Ale Leo Beenhakker może znów zaskoczyć kibiców, piłkarzy i rywali. Na piątkowym treningu podobno sprawdzał ustawienie ze Smolarkiem na prawym skrzydle i Jackiem Krzynówkiem na lewym. Przed nimi był... Roger, a na "szpicy” Żurawski.
Niespodzianką może być obecność w składzie Jakuba Wawrzyniaka.
- Kiedyś musiał być ten pierwszy ważny mecz - mówi Holender. - Ronaldo musiał zadebiutować w kadrze Portugalii, a Boniek zagrać dla Polski.
Na piątkowych treningach polski zespół ćwiczył organizację gry, ustawienie obrony, sposoby przesuwania się, trzymanie odległości między zawodnikami i formacjami.
- Nie wiem, czy ten mecz będzie partią szachów albo brydża, czy wielkim widowiskiem - mówi Mariusz Lewandowski. - Wiem, że w niedzielę w nocy nie chcemy mieć do siebie pretensji, że czegoś nie zrobiliśmy do końca. Damy z siebie "maksa”.
W piątek późnym wieczorem doszło do drugiej zmiany w polskiej kadrze. Po Błaszczykowskim zespół opuścił bramkarz Tomasz Kuszczak, który na treningu doznał kontuzji pleców. W jego miejsce wezwany został Wojciech Kowalewski.
Opinie
Łukasz Garguła
- Trzeba grać mądrze w obronie, unikać zabawy i głupich wpadek. Musi być zdecydowanie i asekuracja. Do poprawki jest skuteczność. Aby wygrywać, a taki jest nasz plan, trzeba stwarzać sytuacje, a to wiąże się z zaangażowaniem większej liczby piłkarzy w ataku. Trener uczy nas płynnego przechodzenia z ustawienia defensywnego do ofensywnego i musimy to wykorzystać. Powinniśmy atakować, ale nie możemy zapominać o tyłach.
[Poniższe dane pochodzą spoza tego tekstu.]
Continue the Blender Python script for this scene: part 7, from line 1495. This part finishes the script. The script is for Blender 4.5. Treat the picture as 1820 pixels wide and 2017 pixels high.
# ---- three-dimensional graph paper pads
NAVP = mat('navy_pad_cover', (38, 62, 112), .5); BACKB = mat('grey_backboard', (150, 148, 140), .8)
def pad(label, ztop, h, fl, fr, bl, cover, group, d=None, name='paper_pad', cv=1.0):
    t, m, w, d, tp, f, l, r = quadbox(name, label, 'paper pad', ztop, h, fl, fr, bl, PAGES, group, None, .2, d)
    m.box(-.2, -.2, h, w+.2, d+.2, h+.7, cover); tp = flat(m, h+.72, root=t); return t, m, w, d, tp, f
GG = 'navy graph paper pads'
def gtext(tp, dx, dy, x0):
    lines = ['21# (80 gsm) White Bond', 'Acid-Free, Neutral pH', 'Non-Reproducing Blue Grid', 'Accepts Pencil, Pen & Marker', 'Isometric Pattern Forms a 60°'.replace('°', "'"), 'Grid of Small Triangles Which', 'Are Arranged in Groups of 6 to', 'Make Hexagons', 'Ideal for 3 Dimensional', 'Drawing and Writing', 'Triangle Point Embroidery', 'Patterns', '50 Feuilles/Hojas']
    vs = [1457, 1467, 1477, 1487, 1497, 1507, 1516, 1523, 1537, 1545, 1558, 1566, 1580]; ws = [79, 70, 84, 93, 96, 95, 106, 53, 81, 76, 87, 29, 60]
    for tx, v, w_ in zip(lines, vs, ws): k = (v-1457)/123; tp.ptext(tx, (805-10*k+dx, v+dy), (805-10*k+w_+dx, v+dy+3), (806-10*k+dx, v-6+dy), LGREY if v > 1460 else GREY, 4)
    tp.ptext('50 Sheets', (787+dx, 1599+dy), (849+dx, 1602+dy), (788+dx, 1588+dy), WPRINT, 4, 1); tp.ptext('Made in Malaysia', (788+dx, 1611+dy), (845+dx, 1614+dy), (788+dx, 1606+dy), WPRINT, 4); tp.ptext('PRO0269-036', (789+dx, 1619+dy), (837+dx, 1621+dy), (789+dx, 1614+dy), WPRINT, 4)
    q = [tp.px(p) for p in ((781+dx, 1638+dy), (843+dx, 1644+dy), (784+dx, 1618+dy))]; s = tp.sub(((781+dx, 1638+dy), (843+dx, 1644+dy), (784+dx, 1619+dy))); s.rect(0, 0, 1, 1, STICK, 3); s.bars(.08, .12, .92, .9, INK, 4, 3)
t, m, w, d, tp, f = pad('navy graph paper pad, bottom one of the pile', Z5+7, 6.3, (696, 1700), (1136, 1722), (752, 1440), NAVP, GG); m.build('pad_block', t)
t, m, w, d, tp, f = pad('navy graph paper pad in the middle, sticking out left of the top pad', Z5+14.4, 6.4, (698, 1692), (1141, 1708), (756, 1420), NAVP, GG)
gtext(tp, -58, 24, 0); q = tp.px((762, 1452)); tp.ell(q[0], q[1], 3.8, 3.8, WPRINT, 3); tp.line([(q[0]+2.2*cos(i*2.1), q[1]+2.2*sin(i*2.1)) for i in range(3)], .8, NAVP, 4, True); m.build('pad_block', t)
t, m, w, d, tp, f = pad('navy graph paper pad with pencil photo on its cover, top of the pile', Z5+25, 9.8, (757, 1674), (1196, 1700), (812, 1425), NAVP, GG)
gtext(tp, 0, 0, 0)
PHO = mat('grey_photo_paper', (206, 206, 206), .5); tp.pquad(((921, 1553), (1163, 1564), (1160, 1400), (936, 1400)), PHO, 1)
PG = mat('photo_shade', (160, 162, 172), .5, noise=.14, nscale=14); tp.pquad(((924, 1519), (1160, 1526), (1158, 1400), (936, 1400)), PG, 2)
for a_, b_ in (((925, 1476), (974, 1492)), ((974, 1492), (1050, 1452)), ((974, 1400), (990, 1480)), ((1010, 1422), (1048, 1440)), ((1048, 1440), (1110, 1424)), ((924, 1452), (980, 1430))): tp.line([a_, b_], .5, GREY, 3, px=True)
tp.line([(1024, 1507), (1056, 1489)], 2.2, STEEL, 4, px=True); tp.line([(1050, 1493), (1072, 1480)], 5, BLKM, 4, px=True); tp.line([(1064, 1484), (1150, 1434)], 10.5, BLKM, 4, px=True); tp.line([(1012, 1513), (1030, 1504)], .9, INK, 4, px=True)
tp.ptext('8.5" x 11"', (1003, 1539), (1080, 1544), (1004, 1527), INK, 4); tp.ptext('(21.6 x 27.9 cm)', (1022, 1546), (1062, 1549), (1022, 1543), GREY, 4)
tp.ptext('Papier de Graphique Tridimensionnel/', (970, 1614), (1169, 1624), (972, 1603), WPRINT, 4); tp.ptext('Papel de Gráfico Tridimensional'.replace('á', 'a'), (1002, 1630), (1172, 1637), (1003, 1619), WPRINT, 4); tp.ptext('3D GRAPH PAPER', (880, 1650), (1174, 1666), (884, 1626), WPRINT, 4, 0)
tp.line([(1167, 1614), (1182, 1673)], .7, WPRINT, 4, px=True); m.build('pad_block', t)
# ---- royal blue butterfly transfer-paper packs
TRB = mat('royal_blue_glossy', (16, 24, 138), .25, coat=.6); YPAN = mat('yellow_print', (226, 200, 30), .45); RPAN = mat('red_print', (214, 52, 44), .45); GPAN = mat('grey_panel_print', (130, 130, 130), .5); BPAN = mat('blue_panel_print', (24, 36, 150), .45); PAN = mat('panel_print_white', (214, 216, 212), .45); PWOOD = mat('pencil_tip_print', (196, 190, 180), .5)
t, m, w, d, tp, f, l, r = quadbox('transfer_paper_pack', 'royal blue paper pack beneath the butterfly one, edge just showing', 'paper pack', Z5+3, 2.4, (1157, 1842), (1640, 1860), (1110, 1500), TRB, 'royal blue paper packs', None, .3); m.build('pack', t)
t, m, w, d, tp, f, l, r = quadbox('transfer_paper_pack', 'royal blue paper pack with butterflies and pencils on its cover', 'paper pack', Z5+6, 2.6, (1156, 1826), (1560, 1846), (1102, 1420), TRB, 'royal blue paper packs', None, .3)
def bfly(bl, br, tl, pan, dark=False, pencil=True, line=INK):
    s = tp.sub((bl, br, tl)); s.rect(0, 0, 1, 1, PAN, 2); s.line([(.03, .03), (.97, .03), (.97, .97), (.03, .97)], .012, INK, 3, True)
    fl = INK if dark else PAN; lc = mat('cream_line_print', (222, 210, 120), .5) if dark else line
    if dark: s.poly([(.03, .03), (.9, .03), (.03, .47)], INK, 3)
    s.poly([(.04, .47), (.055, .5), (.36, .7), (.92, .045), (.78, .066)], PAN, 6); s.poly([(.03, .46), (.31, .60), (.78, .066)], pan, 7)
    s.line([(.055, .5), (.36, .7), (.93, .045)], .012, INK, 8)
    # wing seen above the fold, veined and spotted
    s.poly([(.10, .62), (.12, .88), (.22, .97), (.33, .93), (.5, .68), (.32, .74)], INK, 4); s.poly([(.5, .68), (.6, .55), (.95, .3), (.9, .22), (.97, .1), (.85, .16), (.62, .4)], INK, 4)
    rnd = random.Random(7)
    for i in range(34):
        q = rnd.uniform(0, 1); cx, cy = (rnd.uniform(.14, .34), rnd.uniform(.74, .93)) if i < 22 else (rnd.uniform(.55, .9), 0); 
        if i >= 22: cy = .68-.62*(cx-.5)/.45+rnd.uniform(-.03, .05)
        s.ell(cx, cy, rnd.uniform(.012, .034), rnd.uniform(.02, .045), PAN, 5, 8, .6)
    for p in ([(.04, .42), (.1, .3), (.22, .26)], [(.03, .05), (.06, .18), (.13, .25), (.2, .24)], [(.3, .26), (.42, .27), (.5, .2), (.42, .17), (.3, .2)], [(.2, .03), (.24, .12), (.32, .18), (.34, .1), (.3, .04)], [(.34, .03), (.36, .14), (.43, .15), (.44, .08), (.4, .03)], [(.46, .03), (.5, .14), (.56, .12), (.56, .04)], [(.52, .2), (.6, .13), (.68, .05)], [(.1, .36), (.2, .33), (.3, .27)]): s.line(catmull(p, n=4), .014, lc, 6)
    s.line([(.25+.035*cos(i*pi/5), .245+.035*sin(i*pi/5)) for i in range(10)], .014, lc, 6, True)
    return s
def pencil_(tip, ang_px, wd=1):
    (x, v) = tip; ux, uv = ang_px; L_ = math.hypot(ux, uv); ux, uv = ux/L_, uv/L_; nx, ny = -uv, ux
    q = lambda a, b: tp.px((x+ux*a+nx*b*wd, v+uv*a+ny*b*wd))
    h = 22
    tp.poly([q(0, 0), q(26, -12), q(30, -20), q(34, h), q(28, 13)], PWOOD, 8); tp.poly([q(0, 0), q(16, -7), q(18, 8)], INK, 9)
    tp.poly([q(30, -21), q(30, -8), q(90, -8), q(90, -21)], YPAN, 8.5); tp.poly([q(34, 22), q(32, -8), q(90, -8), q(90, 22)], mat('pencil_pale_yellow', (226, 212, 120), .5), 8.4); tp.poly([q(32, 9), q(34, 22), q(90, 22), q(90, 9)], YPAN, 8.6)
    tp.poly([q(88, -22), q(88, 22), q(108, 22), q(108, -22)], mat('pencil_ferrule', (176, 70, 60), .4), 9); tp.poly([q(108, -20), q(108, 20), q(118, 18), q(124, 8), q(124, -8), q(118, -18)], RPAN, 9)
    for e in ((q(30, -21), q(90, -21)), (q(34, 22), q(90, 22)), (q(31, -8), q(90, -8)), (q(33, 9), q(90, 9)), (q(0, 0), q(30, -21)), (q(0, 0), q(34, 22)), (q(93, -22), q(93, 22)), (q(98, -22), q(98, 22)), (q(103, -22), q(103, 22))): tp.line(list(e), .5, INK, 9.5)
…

Postaramy się, aby przeciwnicy nie rozwinęli skrzydeł i nie złapali swojego rytmu.
Marcin Wasilewski
- Nie ma strachu, jest wiara we własne umiejętności i sukces. Ciężko zdradzać, jak zagramy, ale chyba najważniejsza będzie defensywa. Jeżeli z tyłu zagramy na zero, to połowa zadania będzie wykonana. Z drugiej strony, pokazaliśmy, że sytuacje bramkowe umiemy sobie stworzyć i jedną z nich trzeba wykorzystać. Trzeba grać blisko siebie, skracać pole i nie odpuszczać choćby na moment. Potrzebna będzie pełna koncentracja przy stałych fragmentach gry dla Niemców. Nie można też spuścić z oka Ballacka.